EGU21-15428
https://doi.org/10.5194/egusphere-egu21-15428
EGU General Assembly 2021
© Author(s) 2021. This work is distributed under
the Creative Commons Attribution 4.0 License.

Aircraft mass balance estimate of methane emissions from offshore gas facilities in the Southern North Sea

Magdalena Pühl1, Anke Roiger1, Alina Fiehn1, Stefan Schwietzke2, Grant Allen3, Amy Foulds3, James Lee4, James L. France5,6, Tom Lachlan-Cope5, Nicola Warwick7,8, and Ignacio Pisso9
Magdalena Pühl et al.
  • 1Deutsches Zentrum für Luft- und Raumfahrt (DLR) , Institut für Physik der Atmosphäre, Oberpfaffenhofen, Germany
  • 2Environmental Defense Fund, Berlin, Germany
  • 3Department of Earth and Environmental Science, University of Manchester, Manchester, M13 9PL, UK
  • 4National Centre for Atmospheric Science, University of York, York, YO10 5DQ, UK
  • 5British Antarctic Survey, Natural Environment Research Council, Cambridge CB3 0ET, UK
  • 6Department of Earth Sciences, Royal Holloway, University of London, Egham TW20 0EX, UK
  • 7Department of Chemistry, University of Cambridge, Cambridge, CB2 1EW, UK
  • 8National Centre for Atmospheric Science (NCAS), University of Cambridge, Cambridge, UK
  • 9Norwegian Institute for Air Research (NILU), Kjeller, Norway

Atmospheric methane (CH4) concentrations have more than doubled since the beginning of the industrial era, making methane the second most important anthropogenic greenhouse gas after carbon dioxide (CO2). Fossil fuel extraction is one of the major anthropogenic methane sources as it is estimated to account for 22 % of global CH4 emissions. However, studies indicate that inventories underestimate emissions arising from the oil and gas industry.

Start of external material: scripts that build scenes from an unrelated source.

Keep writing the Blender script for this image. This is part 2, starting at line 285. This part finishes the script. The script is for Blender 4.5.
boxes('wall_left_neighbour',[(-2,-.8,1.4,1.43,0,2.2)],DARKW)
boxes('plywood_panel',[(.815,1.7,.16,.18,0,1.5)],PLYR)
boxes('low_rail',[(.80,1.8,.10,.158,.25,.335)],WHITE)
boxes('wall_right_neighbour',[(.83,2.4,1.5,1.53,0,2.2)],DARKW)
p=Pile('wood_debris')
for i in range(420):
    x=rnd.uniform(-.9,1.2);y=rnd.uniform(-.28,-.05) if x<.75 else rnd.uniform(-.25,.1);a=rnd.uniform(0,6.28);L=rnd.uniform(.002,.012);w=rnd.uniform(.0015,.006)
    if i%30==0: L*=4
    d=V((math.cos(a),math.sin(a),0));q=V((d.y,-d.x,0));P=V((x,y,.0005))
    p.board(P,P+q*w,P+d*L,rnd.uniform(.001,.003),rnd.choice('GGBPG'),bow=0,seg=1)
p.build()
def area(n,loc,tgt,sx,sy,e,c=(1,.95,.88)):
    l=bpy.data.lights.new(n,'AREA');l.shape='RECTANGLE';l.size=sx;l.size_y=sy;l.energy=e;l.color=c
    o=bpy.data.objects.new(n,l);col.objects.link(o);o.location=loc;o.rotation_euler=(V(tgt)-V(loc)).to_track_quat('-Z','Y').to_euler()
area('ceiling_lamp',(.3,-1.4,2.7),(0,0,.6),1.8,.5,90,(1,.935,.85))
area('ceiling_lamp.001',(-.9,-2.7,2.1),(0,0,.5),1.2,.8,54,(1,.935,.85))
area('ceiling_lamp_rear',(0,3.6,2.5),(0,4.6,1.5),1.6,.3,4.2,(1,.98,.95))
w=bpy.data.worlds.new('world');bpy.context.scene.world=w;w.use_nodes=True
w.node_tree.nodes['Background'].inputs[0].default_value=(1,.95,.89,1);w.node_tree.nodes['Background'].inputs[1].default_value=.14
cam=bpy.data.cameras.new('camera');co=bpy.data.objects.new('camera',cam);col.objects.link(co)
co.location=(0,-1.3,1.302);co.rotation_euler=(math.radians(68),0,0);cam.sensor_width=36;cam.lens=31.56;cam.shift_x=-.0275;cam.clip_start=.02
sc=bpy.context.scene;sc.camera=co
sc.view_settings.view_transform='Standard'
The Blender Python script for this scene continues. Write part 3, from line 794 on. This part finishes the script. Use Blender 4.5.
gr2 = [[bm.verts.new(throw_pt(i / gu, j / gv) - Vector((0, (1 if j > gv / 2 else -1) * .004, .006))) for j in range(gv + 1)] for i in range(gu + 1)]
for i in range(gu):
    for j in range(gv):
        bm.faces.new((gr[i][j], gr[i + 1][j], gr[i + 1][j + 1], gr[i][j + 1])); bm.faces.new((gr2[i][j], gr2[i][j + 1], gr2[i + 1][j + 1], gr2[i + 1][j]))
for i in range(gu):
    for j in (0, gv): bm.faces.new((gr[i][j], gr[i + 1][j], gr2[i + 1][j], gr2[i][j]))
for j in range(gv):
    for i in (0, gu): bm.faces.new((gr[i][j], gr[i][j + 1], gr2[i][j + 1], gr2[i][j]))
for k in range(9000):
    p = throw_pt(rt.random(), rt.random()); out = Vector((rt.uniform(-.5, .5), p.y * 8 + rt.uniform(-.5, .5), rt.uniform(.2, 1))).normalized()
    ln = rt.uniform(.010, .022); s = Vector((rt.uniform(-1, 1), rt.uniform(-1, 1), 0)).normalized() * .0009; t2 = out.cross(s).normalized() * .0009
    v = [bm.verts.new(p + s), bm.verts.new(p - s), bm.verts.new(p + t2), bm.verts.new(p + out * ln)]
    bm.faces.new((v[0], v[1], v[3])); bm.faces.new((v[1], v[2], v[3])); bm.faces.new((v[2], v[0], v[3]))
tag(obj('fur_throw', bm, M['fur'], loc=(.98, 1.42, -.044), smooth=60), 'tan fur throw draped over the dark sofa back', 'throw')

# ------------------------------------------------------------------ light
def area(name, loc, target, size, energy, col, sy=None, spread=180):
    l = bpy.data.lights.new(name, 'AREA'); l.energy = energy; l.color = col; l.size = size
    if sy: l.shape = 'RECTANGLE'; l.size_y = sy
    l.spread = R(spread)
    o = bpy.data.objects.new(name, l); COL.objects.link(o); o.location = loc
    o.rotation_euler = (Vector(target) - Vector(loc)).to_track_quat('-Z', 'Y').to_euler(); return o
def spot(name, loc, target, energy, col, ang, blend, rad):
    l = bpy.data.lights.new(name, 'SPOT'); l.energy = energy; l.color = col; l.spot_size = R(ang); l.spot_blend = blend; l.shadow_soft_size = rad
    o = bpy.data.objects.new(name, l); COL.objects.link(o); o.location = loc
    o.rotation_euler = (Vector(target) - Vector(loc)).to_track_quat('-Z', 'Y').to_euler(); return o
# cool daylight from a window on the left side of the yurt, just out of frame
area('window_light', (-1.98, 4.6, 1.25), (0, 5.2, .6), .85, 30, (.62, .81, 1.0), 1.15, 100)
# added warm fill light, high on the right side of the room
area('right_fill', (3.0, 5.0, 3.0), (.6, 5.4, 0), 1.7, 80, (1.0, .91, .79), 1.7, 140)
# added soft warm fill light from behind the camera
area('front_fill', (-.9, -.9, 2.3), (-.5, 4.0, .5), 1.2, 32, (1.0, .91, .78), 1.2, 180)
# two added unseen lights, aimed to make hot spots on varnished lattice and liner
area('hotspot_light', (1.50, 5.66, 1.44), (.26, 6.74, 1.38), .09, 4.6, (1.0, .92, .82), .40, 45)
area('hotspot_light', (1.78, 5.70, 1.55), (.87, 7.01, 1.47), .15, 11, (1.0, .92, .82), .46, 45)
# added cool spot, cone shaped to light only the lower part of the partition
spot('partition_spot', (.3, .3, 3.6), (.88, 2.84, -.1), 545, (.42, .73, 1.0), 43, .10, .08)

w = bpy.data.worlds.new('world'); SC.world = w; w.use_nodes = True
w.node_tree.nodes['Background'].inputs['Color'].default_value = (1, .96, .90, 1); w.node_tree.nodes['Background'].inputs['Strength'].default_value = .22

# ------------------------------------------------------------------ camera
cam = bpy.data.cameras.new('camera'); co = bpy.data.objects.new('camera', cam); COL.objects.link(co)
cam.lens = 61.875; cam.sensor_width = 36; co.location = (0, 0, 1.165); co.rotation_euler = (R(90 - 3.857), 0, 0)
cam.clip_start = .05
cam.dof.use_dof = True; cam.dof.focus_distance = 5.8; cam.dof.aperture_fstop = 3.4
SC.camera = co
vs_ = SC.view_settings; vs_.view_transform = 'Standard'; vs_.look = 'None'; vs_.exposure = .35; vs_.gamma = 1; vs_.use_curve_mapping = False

In two airborne field campaigns carried out in spring 2018 and 2019 offshore gas facilities in the Southern North Sea were probed. A total of nine research flights were conducted to characterize platform emissions. The Twin Otter research aircraft, operated by the British Antarctic Survey, was equipped with a high-precision 10 Hz analyzer (Picarro) to continuously measure CH4 and CO2. In order to identify fossil fuel emissions ethane (C2H6) was simultaneously measured with a 1 Hz TILDAS instrument (Aerodyne Research, Inc). On offshore oil and gas platforms methane is emitted by leakage, venting or flaring. To catch the methane plume, stacked transects were flown downwind of single platforms or platform complexes.

Methane fluxes were calculated for six British and four Dutch facilities using the mass balance method. Correlations with C2H6 and CO2 were found with the latter indicating partly combusted methane from flaring. Uncertainties of fluxes arise mainly due to uncertainty of the wind measurement and the plume height. The calculated fluxes were compared to emissions reported to inventories (UK National Atmospheric Emissions Inventory (NAEI), UK Environmental and Emissions Monitoring System database (EEMS), Scarpelli inventory (2016)) and individually reported emissions from Dutch operators.